Life and works of Katsushika Hokusai

21/07/2020

Katsushika Sori, alias Katsushika Hokusai (1760-1849) was one of the most important Japanese artists. Painter and xylographer, Hokusai started painting at the age of 6 and among his best-known works there is "The Great Wave of Kanagawa", a work full of bright colours.

The style of Katsushika Hokusai inspired Degas, Toulouse-Lautrec, Gauguin, Van Gogh and many other European artists. 

Life, education and works of Katsushika Hokusai

The Japanese artist's training began when he was 14 years old and Katsukawa Shunsho was one of his first teachers, a xylographer who taught him the "Ukiyo-e" style. This style was very much in vogue in the Japanese bourgeois circles at the time (19th century) and Ukiyo-e prints were mainly used to decorate the interiors of houses. 

The well-defined contours, the absence of depth, the subjects represented (scenes of everyday life, animals, wrestlers, courtesans, birds, etc.) and the particular colour combinations were the main features of this style. 

The Japanese artist stayed in the master's studio for 19 years, then in 1795 he joined the Tawaraya School where he enriched his technique even more. It was during this period that he created the bijin-ga images in which beautiful Japanese women were portrayed, often represented in sensual poses.

In 1798, when he was 38 years old, Hokusai opened his own workshop and there he began to make several personal works, including the series of 15 volumes Hokusai Manga in which you can see fantastic scenes mixed with images of everyday life.  This series is also considered as the basis of the "language of comics" because in the volumes you can see a series of images that seem to be executed to show the events of a certain period, the passage of time.

In 1820 the artist was well known, although his absolute masterpiece dates back to 1831, when he was seventy-one years old. We are talking about the series "Thirty-six Views of Mount Fuji" which also includes the work "The Great Wave of Kanagawa", one of the most important works of oriental art.

Katsushika Hokusai, an artist who inspired the European impressionists

The artistic style of the Japanese painter and xylographer inspired several European impressionists, especially Van Gogh and Gauguin who particularly admired Hokusai's choice of colours and the subjects the Japanese artist portrayed.

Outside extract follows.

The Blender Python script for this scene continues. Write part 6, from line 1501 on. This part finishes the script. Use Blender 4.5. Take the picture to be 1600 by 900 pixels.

In Europe, Hokusai's works became famous in a rather bizarre way: his prints were used as postcards or to wrap precious objects that were sent from Japan.

Always striving to improve his style and to pursue artistic perfection, Hokusai worked until his death at the age of eighty-nine. It is said that he had the desire to live up to 130 years, so he could achieve absolute artistic perfection. In fact, he was convinced that art improved as the years went by and he believed that no work he had made before his 70th birthday had any value. 

Today, numerous copies of his creations can be admired in various museums all over the world: the British Museum in London, the Metropolitan Museum of Art in New York, etc.